There is NOTHING wrong with your old pressure cooker, as long as it seals, which it seems to. I have a cooker from India and one from Spain. Aside from a bit classier look and locking, they are about the same as the Mirro. When induction ranges are everywhere, you’ll have to switch.

This one IS too expensive. You can get a SS Presto for less and it has a simpler, more durable mechanism. I started out with an aluminum Mirro and I used it a lot to make marinara sauce and the acid in the tomatoes stained it a lot. Also, the inside bottom became pitted, perhaps from using metal utensils, perhaps from cooking acidic food, not sure why. It also seemed to have warped a bit, or perhaps the rubber gasket was just worn out (after a couple of years of heavy use) (rubber looked ok, to me, though), but I eventually had to squeeze the handle together when it started steaming, in order to get it to seal. Now, I have a 8 liter Fagor, a 6 quart Magafesa and a 4 liter Presto. They are all stainless steel. The larger ones have fancy mechanisms and locks with springs and such. The Fagor required disassembling the mechanism for cleaning, once (not too hard), and when my daughter was 2, she dragged the Magafesa out of the cupboard and the 15" fall to the floor sort of damaged the locking mechanism. I can still get it to work just fine, but it isn’t as hassle free as it once was. The Presto is freaking bomb proof. All it has is a “jiggler” on a top. No springs or moving parts to go wrong, replace, or clean. They all cook equally. The Magafesa is actually a dual pressure cooker, but I’ve always used the high pressure setting, which is what you generally use and what you find on single pressure cookers. My aluminum Mirro also used the jiggler setup (it’s a pressure regulator that just sits on a stem on the top of the lid…it’s a single, solid piece) and it was a great cooker, but the aluminum just did not stand up to cooking acidic tomatoes. My favorite of mine is the Presto and I couldn’t recommend more a stainless steel Presto or other stainless cooker that uses nothing more than a jiggler on top.

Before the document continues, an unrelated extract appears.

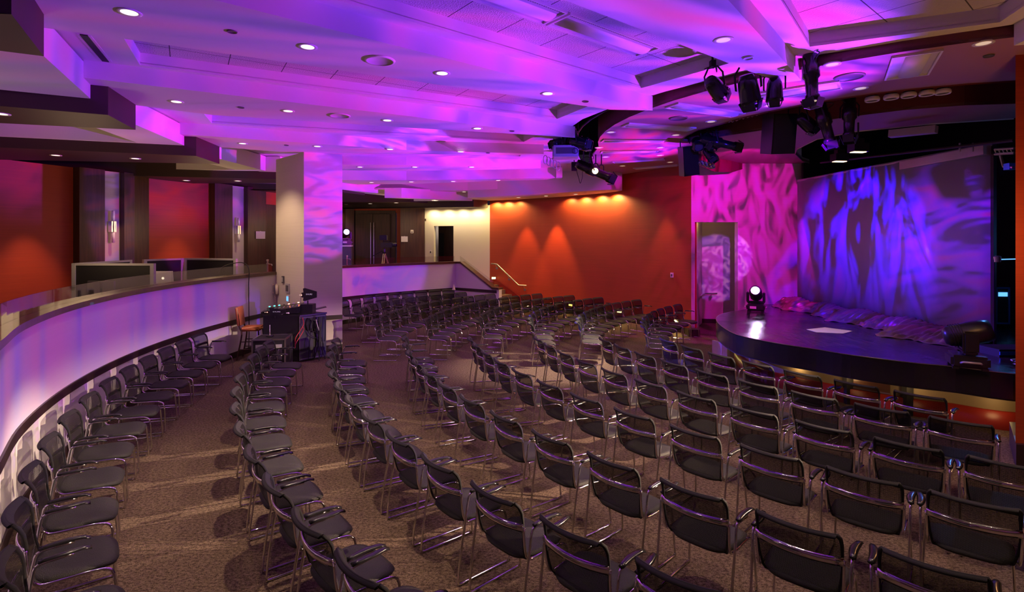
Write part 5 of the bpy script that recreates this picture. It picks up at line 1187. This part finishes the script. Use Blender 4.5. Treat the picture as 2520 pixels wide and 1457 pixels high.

Although America’s Test Kitchen prefer manual pressure cookers, I swear by my electric model. I got it just 3 weeks ago and have been using it every other day. It’s a life changer for me. Imagine perfect rice in 3 mins. The rice is even better than that from my $250 Zojirushi cooker which takes 60+ mins. Brisket in about an hour, and veggies in minutes. Electric models are self-regulating, have timers for delay cooking and many additional functions. Mine, for example, can also be a slow cooker. One model even makes yogurt. And most electric models cost less than manual ones. My 6.5 qt oval cooker browns, steams, slow cooks and warms – and only costs $49. And it has 3 pressure settings, High (15psi), Med (10psi) and Low (2.5psi).

The description says that you can use this for frying. Most manufacturers warn against that – especially pressure frying like they do at KFC. That’s because the smoking point of oil is much higher than the boiling point of water. In other words, the internal temperature will be much higher to achieve the same amount of pressure, likely surpassing 400F depending on the oil. The problem is that the gasket and other pars may only be made to withstand about 260F, the boiling temperature of water at 15psi. So if you fry, use this like a regular pan, uncovered. Then again, this may be made specifically to withstand presure frying.

Unlike aluminum pots, Fissler SS works on induction cooktops.